» Direction:
Gather each line in the entries that includes the string "Blender".

» Provided entries:
+++++
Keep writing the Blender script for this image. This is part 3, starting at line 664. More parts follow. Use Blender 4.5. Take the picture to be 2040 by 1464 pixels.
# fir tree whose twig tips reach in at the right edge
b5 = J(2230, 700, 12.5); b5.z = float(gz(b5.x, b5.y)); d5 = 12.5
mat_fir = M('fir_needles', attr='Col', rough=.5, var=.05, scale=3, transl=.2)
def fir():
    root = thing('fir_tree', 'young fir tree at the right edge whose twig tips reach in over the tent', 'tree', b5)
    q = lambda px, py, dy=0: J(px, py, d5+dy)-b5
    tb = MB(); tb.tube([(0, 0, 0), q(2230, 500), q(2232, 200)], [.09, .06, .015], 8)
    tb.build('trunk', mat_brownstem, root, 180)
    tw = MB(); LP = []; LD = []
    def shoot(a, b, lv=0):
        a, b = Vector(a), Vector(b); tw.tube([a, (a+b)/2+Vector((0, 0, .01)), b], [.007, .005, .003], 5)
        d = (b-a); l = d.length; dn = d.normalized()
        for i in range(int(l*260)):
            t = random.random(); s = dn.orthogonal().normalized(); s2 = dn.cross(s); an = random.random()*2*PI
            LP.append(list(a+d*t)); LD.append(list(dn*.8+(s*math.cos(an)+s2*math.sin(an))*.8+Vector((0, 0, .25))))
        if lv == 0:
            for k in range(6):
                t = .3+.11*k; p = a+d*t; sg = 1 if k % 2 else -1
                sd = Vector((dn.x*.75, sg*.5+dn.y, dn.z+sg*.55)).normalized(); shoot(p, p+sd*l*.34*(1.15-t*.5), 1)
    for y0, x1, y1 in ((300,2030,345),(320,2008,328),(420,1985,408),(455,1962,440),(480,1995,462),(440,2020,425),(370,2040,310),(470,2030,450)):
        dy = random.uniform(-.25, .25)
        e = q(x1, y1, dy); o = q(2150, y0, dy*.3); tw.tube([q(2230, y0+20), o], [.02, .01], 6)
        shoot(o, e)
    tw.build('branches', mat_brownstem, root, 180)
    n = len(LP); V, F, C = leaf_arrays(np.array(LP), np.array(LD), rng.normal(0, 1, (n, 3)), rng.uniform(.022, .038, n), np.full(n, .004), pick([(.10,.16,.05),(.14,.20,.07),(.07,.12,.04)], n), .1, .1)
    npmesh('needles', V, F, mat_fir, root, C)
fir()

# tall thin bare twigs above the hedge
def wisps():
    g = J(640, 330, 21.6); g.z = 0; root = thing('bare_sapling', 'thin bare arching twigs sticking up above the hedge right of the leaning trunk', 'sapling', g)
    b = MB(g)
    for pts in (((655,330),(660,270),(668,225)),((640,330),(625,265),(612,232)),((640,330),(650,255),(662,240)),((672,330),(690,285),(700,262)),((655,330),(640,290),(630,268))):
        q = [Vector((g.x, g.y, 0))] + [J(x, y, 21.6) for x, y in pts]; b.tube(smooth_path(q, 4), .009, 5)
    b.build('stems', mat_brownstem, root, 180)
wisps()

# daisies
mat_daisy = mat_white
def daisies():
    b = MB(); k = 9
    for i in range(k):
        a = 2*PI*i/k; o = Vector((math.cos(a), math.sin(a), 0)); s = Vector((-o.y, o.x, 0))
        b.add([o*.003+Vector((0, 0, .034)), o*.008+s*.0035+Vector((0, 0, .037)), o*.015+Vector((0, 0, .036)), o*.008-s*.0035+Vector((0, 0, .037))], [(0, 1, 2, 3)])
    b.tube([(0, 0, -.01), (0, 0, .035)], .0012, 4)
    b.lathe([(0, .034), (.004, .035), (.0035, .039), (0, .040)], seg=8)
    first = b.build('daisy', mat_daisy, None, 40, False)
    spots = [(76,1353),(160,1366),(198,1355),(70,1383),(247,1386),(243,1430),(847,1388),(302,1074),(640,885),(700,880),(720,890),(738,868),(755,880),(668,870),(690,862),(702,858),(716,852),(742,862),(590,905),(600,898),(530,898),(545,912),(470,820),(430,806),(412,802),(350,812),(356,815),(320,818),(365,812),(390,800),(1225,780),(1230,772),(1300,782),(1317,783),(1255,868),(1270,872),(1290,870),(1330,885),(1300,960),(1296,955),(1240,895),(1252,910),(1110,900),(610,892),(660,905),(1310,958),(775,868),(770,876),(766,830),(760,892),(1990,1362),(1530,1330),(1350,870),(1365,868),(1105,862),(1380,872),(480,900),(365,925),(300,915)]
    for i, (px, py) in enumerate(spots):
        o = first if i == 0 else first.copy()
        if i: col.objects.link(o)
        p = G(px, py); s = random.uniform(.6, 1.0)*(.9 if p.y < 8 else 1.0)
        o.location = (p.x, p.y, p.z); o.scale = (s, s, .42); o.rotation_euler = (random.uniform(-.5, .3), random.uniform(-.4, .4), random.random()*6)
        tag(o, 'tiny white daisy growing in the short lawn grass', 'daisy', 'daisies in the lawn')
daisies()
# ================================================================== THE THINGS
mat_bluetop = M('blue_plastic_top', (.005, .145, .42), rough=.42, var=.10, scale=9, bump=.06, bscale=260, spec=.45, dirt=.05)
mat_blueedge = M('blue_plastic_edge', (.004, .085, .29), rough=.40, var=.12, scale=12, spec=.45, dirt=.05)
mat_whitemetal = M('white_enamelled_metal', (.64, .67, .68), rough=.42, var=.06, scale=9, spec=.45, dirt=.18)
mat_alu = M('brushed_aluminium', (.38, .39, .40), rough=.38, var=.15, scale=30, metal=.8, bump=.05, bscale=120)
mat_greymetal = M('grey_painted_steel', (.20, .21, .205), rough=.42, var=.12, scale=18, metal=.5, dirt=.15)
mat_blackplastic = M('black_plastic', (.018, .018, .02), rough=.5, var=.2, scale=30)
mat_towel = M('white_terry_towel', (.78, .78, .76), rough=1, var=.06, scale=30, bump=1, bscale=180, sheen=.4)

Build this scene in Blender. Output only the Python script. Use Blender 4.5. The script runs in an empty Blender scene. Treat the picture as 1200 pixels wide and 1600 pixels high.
+++++
» Completed task:
Keep writing the Blender script for this image. This is part 3, starting at line 664. More parts follow. Use Blender 4.5. Take the picture to be 2040 by 1464 pixels.
Build this scene in Blender. Output only the Python script. Use Blender 4.5. The script runs in an empty Blender scene. Treat the picture as 1200 pixels wide and 1600 pixels high.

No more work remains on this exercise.